Fortunately, though, blackness is not just about these common violences even if it is these imposed imperial racializations that first named and subordinated us as “black.” And despite the particularities of our different experiences, deep relation, what feels like a synonym for solidarity, can be derived from our shared but still context specific political horizons of black liberation. The black international coheres vision of a fight against colonial violence, whether from European or North American police and the states that deploy them, corrupt African leadership colluding with western states, or the Indonesian occupation. French colonial rule must be dismantled, and also the state has always been anti-indigenous because, as J. Kēhaulani Kauanui writes about Kānaka Maoli in Hawai’i, indigenous sovereignty as routed through or defined by a state is always constrained by Euroamerican legal frameworks and/or international law. In the case of Kanaky, France would ultimately be the arbiter for independence.

But regardless, a global black solidarity that fully sees and recognizes Pasifika blackness must be animated by what is envisioned and shared rather than what is the same.
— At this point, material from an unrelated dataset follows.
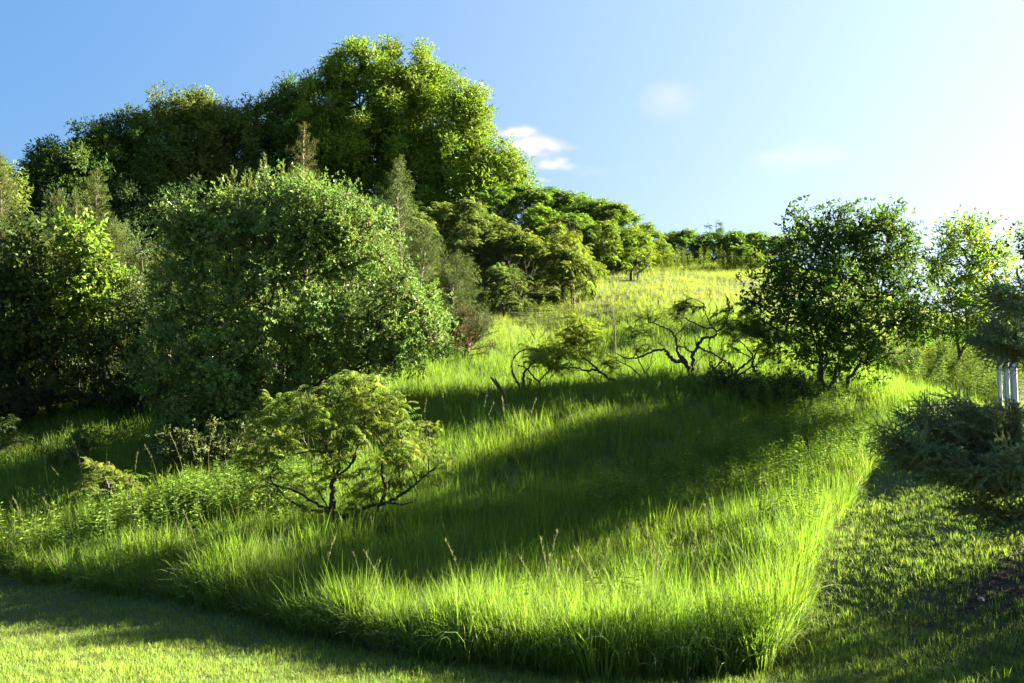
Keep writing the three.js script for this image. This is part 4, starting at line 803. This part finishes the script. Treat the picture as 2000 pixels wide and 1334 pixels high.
// ---------------------------------------------------------------- grass and weeds
const margin = 1.12;
function inView(p, top = 1) { const q = project(p), t = project(V(p.x, p.y + top, p.z)); return q[2] > 0.5 && Math.abs(q[0] - CX) < CX * margin + 60 && t[1] < 1334 + 90 && q[1] > -50; }
function scatter(x0, x1, d0, d1, cell, seed, f) {
  const rng = rngOf(seed);
  for (let d = d0; d < d1;) { const c = typeof cell === 'function' ? cell(d) : cell; for (let x = x0(d); x < x1(d); x += c) { const px = x + (rng() - 0.5) * c * 1.6, pd = d + (rng() - 0.5) * c * 1.6; f(px, -pd, rng); } d += c; }
}
const left = (d) => -0.6 * d - 1.5, right = (d) => 0.6 * d + 1.5;
{
  const TUFT = [tuft(801, { h: [0.45, 0.92], lean: 0.4, n: 14 }), tuft(802, { h: [0.35, 0.85], lean: 0.6, curl: 0.5, n: 14 }), tuft(803, { h: [0.5, 0.95], lean: 0.7, curl: 0.6, n: 11 }), tuft(804, { n: 11, lean: 0.3, h: [0.5, 1.0] }), tuft(805, { n: 8, h: [0.5, 0.95], w: [0.01, 0.016], lean: 0.9, curl: 0.8, straw: 0.15 })];
  const FARTUFT = [tuft(811, { n: 18, w: [0.009, 0.018], rad: 0.2, h: [0.25, 0.75], lean: 0.6 }), tuft(812, { n: 18, w: [0.009, 0.018], rad: 0.22, h: [0.25, 0.8], lean: 0.8, curl: 0.6 })];
  const near = TUFT.map(() => new Bag()), far = FARTUFT.map(() => new Bag()), stems = [new Bag(), new Bag()];
  const STEM = [seedStem(821), seedStem(822, 1.2)];
  scatter(left, right, 8.5, 47, (d) => (d < 12 ? 0.055 : d < 16 ? 0.07 : d < 20 ? 0.1 : d < 30 ? 0.125 : 0.145), 830, (x, z, rng) => {
    const w = wild(x, z), d = -z;
    if (w < 0 || d > 46) return;
    const p = V(x, H(x, z) - 0.02, z);
    if (!inView(p)) return;
    const patch = fbm(x * 0.4, 6, z * 0.4, 3), lump = fbm(x * 1.5, 12, z * 1.5, 3), k = 1 + 0.45 * patch, edgeK = lerp(0.95, 1, sstep(0, 0.55, w));
    if (d < 22 && lump < -0.16 && rng() < 0.6) return;
    const hue = 0.16 * noise.noise(x * 0.7, 9, z * 0.7), away = lerp(0.07, 0, sstep(0, 0.6, w)), up = V((rng() - 0.5) * 0.42 - 0.05 + (x > 2.3 ? away : -0.2 * away), 1, (rng() - 0.5) * 0.42 + away).normalize();
    let s = (0.55 + 0.55 * rng()) * (1 + 0.25 * patch + lerp(0.4, 0.8, sstep(11, 15, d)) * lump) * edgeK * lerp(1, 0.68, sstep(12.5, 16.5, d)); if (d > 22) s *= lerp(0.9, 0.55, sstep(22, 36, d));
    const top = sstep(25, 33, d), c = tinted([lerp(0.175, 0.265, top), lerp(0.28, 0.325, top), lerp(0.016, 0.03, top)], k * (0.85 + rng() * 0.3), hue);
    if (d < 20) { near[Math.floor(rng() * 5)].add(p, up, s, c, rng); if (w < 1.3 && rng() < 0.8) near[Math.floor(rng() * 4)].add(V(x + 0.03, p.y, z + 0.02), up, s * 0.95, tinted([0.175, 0.28, 0.018], k * (0.85 + rng() * 0.3), hue), rng); } else far[Math.floor(rng() * 2)].add(p, up, s, c, rng);
    if (w < 0.35 && rng() < 0.09) near[4].add(p, V((rng() - 0.5) * 1.6, 1, rng() * 0.9).normalize(), 0.5 + rng() * 0.35, tinted([0.36, 0.31, 0.13], 0.8 + rng() * 0.5), rng);
    if (d < 21 && rng() < (w < 1 ? 0.013 : 0.008)) stems[Math.floor(rng() * 2)].add(p, up, 0.75 + rng() * 0.4, [0.11, 0.14, 0.035], rng);
  });
  stuff('tall_grass', 'tall fresh green grass covering the near slope', near, TUFT, M.blade, 'tufts');
  stuff('meadow_grass', 'long grass covering the upper slope', far, FARTUFT, M.blade, 'tufts');
  stuff('grass_stems', 'straw-coloured seed heads above the tall grass', stems, STEM, M.blade, 'stems');
}
{
  const LAWN = [tuft(841, { n: 16, h: [0.025, 0.06], w: [0.003, 0.005], rad: 0.05, lean: 0.7, curl: 0.5, straw: 0.05 }), tuft(842, { n: 18, h: [0.02, 0.05], w: [0.003, 0.005], rad: 0.055, lean: 0.9, curl: 0.5, straw: 0.05 }), tuft(843, { n: 12, h: [0.04, 0.085], w: [0.003, 0.005], rad: 0.04, lean: 0.5, straw: 0.05 }), seedStem(844, 1)];
  const bags = LAWN.map(() => new Bag());
  scatter(left, right, 7.2, 26, (d) => (d < 11 ? 0.055 : d < 15 ? 0.07 : 0.1), 850, (x, z, rng) => {
    if (wild(x, z) > 0.12) return;
    const s = soil(x, z); if (rng() < s * 0.93) return;
    const p = V(x, H(x, z) - 0.004, z);
    if (!inView(p, 0.1)) return;
    const patch = fbm(x * 0.9, 3, z * 0.9, 4), rough = x > 2.6 ? 1.25 : 1;
    const up = V((rng() - 0.5) * 0.4, 1, (rng() - 0.5) * 0.4).normalize();
    if (fbm(x * 0.7, 21, z * 0.7, 3) > -0.05 && rng() < 0.4 && x < 2) bags[3].add(p, up, 0.06 + rng() * 0.04, [0.2, 0.235, 0.06], rng, 1);
    bags[rng() < 0.4 ? 0 : rng() < 0.6 ? 1 : 2].add(p, up, (0.75 + 0.6 * rng()) * rough * (1 + 0.4 * patch), tinted([0.215, 0.31, 0.028], (1 + 0.5 * patch) * (0.8 + rng() * 0.4), 0.15 * noise.noise(x * 2, 2, z * 2)), rng);
  });
  stuff('lawn_grass', 'short mown grass of the lawn', bags, LAWN, M.lawn, 'tufts');
}
{
  const rng = rngOf(905), g = new GB(), litter = new Bag();
  for (let k = 0; k < 9; k++) { const p = V((rng() - 0.5) * 0.12, 0.004 + rng() * 0.012, (rng() - 0.5) * 0.12), d = V(rng() - 0.5, (rng() - 0.5) * 0.2, rng() - 0.5).normalize(); g.tube([p, p.clone().addScaledVector(d, 0.03 + rng() * 0.09)], [0.0025, 0.001], 3, leafTint(rng)); }
  for (let k = 0; k < 5; k++) { const p = V((rng() - 0.5) * 0.14, 0.006, (rng() - 0.5) * 0.14), d = V(rng() - 0.5, 0.2, rng() - 0.5).normalize(); g.leaf(p, d, V(-d.z, 0.1, d.x).normalize(), 0.03, 0.018, leafTint(rng), 0.2); }
  for (let k = 0; k < 3200; k++) { const x = 2.8 + rng() * 5, z = -7.5 - rng() * 4.5; if (rng() > soil(x, z) + 0.04) continue; litter.add(V(x, H(x, z), z), V((rng() - 0.5) * 0.3, 1, (rng() - 0.5) * 0.3).normalize(), 0.6 + rng() * 0.8, tinted([0.075, 0.05, 0.028], 0.5 + rng()), rng); }
  stuff('fallen_litter', 'brown needles and leaf litter on the bare soil under the spruce', [litter], [g.build()], M.bark, 'twigs');
}
{
  const WEED = [weedStem(861), weedStem(862, { h: 0.65, n: 26 }), weedStem(863, { h: 0.85, n: 34, leafL: 0.09, leafW: 0.014 })], bags = WEED.map(() => new Bag());
  // patches: px, distance, half width in metres, half depth, how many
  for (const [px, d, w, dd, n, c] of [[470, 16.2, 1.3, 0.9, 100], [380, 15.6, 1, 0.7, 46], [280, 15.8, 1.2, 0.6, 50], [560, 15.5, 0.7, 0.6, 45], [1500, 16.8, 0.9, 1, 42], [1400, 15.9, 1, 0.7, 30], [1290, 15, 1.1, 0.7, 24], [1580, 18.5, 0.8, 1, 26], [1210, 14.8, 0.7, 0.5, 16], [1660, 17, 0.6, 0.9, 20], [1070, 31, 1, 0.5, 26, 1], [1260, 38.5, 3, 0.7, 60, 1], [1420, 39.5, 3, 0.6, 60, 1], [1540, 20.5, 1.4, 0.8, 40], [130, 15.4, 1.6, 0.5, 40], [1150, 10.6, 0.9, 0.4, 9], [1560, 13.5, 0.5, 0.6, 18]]) {
    const rng = rngOf(870 + px), q = ground(px, d);
    for (let k = 0; k < n; k++) { const a = rng() * 6.2832, r = Math.sqrt(rng()), x = q.x + Math.cos(a) * r * w, z = q.z + Math.sin(a) * r * dd; if (wild(x, z) < 0.1) continue; bags[Math.floor(rng() * 3)].add(V(x, H(x, z), z), V((rng() - 0.5) * 0.3, 1, (rng() - 0.5) * 0.3).normalize(), 0.8 + rng() * 0.45, tinted(c ? [0.17, 0.23, 0.014] : [0.14, 0.24, 0.022], 0.8 + rng() * 0.4, (rng() - 0.5) * 0.2), rng); }
  }
  const rng = rngOf(899);
  for (let k = 0; k < 900; k++) { const d = 25.5 + rng() * 11, px = 1770 + rng() * 280, q = ground(px, d); if (px < 1900 && d < 27) continue; bags[Math.floor(rng() * 3)].add(q, V((rng() - 0.5) * 0.4, 1, 0).normalize(), 0.7 + rng() * 0.6, tinted([0.2, 0.29, 0.045], 0.8 + rng() * 0.4), rng); }
  stuff('leafy_weeds', 'leafy upright weeds growing through the tall grass', bags, WEED, M.leaf, 'stems');
}

renderer.render(scene, camera);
In a similar way that Declercq’s definition brings Kanak and non-Kanak alike through ethical relation, embracing an opacity in how we understand global blackness—i.e. refusing homogeneous treatments of black suffering and liberation alike—necessarily demands the development of a political fluency and, at the very least, a curiosity about one another’s struggles. To answer your question, possibilities emerge through our humble recognition that we don’t know and cannot possibly know all the idiosyncrasies of every one of the world’s black struggles. But we can allow our cartographies to be more spacious so our transnational solidarities can include and consider more global possibilities. That feels like a very good start.